La socióloga Delia Langa, de la Universidad de Jaén, publicó un estudio en el que contradecía esa lógica del pobre-que-se-mete-a-ganar-dinero, en el que recordaba que a la hora de elegir una carrera u otra, ciencias o letras, las clases sociales más bajas suelen evitar el riesgo, lo que se traduce en evitar las carreras más difíciles. "Por eso, en aquellas carreras más largas o difíciles, al ser más costosas, están menos presentes que las clases más altas", me contó la profesora en su día. Por el contrario, las clases más altas solían decantarse por las titulaciones con un plus de dificultad ("en inglés, dobles titulaciones, universidades más prestigiosas") para obtener una ventaja en el mercado laboral.

Hay buenos motivos para elegir lo que te dicen que no debes elegir

Al final me he terminado dando cuenta de que, como siempre, estoy atrapado entre dos mundos. Ni muy listo, ni muy tonto, ni muy rico, ni muy pobre, en ese espacio indefinido en el que nos gusta pensar que nuestras decisiones son nuestras, aunque sea mentira, porque resulta tranquilizador. Pero sí hay un buen motivo para elegir lo que te dicen que no debes elegir: para contradecir los estúpidos estereotipos sociales que años, décadas, siglos después seguimos arrastrando, hoy en versión 'troll'.
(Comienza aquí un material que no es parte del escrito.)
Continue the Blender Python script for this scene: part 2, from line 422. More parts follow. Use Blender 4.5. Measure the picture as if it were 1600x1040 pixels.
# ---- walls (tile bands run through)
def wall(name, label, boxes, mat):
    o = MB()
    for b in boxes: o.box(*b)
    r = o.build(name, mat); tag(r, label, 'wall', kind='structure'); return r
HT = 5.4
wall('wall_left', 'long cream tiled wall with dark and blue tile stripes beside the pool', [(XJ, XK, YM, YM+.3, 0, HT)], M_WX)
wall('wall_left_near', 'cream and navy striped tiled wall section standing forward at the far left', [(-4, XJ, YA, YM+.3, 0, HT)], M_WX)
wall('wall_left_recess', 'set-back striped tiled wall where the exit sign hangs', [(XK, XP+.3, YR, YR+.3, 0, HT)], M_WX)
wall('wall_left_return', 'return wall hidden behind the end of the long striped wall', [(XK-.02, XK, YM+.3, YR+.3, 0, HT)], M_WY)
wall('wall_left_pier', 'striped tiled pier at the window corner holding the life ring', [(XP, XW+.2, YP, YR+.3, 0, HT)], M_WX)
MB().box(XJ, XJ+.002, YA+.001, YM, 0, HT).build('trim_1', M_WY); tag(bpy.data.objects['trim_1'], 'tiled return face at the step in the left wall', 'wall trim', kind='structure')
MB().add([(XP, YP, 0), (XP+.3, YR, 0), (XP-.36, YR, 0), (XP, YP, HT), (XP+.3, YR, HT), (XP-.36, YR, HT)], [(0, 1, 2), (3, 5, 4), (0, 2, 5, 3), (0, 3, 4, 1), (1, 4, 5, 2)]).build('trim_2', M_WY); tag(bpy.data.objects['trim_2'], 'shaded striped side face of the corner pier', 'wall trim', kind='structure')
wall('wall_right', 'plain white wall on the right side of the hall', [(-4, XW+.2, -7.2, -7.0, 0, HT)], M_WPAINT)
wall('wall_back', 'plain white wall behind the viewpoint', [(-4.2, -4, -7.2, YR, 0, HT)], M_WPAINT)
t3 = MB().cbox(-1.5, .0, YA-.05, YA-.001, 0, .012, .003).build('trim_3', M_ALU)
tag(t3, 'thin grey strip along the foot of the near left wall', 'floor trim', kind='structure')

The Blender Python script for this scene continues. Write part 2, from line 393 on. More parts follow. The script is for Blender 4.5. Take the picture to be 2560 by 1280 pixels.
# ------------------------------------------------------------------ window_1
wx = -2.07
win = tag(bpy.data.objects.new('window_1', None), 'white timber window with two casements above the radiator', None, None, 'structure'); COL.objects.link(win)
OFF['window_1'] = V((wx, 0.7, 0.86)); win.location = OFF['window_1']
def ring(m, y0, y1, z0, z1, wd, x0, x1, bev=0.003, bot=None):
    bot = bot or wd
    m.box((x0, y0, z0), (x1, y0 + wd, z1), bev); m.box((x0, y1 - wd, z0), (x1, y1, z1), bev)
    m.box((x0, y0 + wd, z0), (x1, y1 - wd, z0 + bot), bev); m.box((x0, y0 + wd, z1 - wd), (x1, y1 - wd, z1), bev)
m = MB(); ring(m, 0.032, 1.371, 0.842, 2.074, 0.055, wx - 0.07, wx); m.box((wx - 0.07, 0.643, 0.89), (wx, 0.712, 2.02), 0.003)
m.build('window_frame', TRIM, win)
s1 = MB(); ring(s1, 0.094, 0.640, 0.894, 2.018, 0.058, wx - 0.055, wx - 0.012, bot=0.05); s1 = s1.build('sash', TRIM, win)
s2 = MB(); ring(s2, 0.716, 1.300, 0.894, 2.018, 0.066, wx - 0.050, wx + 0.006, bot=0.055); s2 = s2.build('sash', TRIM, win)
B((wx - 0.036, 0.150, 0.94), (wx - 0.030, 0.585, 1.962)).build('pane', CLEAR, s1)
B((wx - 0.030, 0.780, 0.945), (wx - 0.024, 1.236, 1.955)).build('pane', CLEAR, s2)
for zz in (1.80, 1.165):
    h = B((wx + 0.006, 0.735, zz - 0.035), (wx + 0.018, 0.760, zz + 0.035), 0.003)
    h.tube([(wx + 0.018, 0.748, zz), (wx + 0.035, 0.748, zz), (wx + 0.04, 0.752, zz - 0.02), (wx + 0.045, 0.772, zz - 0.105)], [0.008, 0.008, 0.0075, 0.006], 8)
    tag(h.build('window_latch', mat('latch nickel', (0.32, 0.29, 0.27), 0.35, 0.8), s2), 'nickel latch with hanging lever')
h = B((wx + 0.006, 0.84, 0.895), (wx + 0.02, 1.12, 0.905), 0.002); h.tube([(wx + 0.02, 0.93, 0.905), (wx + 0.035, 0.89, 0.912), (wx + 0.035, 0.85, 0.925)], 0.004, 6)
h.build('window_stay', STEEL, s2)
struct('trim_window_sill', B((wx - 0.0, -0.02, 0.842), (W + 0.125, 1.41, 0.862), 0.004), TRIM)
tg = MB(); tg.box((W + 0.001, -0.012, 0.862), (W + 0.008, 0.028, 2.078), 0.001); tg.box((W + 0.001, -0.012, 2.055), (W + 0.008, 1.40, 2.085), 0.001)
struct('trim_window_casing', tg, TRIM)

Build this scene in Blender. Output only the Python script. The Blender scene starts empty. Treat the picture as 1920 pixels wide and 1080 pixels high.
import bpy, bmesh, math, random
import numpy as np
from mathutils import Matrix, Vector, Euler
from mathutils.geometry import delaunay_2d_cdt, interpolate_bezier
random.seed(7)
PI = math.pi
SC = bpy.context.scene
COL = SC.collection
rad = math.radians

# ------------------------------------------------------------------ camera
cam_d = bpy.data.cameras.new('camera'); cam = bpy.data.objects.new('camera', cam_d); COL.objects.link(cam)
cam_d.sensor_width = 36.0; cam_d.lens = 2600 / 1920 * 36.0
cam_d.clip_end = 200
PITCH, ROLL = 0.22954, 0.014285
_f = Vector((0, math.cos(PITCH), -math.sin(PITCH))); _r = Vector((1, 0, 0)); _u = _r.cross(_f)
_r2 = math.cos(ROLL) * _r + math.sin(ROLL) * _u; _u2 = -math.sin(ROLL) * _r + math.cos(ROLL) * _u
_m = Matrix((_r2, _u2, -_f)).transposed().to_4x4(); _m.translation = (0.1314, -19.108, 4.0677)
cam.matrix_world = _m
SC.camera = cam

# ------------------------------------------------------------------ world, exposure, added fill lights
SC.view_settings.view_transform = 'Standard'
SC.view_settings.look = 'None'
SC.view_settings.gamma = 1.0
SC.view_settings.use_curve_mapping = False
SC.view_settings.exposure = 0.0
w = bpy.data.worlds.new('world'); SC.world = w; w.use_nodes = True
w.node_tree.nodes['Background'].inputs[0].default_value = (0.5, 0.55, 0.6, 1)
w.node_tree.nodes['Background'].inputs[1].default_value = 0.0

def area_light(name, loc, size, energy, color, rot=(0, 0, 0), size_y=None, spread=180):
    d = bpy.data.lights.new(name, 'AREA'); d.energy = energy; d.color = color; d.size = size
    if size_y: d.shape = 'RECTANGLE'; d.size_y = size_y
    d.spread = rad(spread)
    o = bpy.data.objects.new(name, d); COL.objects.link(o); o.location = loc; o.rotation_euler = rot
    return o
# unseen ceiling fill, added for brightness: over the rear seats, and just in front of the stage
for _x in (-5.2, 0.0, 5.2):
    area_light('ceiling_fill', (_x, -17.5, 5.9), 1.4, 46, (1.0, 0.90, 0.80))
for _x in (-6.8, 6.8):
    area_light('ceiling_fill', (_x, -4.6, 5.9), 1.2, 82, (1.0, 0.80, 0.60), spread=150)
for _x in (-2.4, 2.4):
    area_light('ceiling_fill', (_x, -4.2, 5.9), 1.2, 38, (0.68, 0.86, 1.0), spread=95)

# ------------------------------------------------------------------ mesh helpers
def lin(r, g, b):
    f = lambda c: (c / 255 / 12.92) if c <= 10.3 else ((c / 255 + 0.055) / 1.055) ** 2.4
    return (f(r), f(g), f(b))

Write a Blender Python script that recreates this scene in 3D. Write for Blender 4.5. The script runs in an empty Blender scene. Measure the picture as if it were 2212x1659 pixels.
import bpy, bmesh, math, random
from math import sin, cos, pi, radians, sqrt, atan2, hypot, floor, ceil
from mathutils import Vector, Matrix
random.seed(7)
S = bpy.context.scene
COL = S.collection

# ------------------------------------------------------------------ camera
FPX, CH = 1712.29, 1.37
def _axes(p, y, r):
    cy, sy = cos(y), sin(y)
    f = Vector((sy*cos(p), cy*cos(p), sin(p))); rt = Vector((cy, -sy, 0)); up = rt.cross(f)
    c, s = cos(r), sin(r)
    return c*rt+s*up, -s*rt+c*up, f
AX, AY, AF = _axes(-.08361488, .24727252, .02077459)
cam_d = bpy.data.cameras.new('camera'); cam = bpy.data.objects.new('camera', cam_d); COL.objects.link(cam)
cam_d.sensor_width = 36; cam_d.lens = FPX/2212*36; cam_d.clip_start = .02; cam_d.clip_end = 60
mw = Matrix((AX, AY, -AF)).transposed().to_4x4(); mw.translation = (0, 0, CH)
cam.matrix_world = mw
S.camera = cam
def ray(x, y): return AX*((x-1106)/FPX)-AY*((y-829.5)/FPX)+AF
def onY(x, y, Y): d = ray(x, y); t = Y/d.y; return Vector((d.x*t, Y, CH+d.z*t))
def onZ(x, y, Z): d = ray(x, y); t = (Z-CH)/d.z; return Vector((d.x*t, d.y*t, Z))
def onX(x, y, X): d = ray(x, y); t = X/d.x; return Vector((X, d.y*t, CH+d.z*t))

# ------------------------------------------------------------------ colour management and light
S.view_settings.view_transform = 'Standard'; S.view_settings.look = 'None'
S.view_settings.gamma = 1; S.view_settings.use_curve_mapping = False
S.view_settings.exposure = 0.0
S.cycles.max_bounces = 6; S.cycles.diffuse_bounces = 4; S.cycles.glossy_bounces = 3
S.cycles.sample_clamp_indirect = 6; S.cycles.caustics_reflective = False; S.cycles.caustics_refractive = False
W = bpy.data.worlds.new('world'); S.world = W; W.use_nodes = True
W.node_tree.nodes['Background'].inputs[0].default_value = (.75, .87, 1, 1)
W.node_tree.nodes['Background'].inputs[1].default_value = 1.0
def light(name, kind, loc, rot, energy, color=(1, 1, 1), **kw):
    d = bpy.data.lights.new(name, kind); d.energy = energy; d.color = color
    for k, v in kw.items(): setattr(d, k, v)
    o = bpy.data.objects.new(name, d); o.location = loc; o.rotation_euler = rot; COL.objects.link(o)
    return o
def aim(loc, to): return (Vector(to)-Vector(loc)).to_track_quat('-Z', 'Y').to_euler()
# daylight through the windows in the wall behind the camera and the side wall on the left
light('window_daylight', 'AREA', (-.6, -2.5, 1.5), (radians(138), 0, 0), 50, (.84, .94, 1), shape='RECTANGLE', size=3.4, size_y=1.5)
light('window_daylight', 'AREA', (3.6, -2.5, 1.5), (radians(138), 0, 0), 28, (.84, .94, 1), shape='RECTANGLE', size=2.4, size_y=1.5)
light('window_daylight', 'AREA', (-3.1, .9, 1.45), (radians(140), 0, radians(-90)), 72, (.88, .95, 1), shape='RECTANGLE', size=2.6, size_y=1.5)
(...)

Cuando tenía catorce años, mi profesor de matemáticas y tutor convocó alarmado a mi madre al enterarse de que me había decantado por el itinerario de ciencias sociales. Le contó que su hijo tenía una gran capacidad para los números (en realidad simplemente era cuadriculado) y que era una pena que desaprovechase su talento. Nunca supe para quién era la pena, si para la sociedad, privada de mi mente obsesiva, o para mi bolsillo.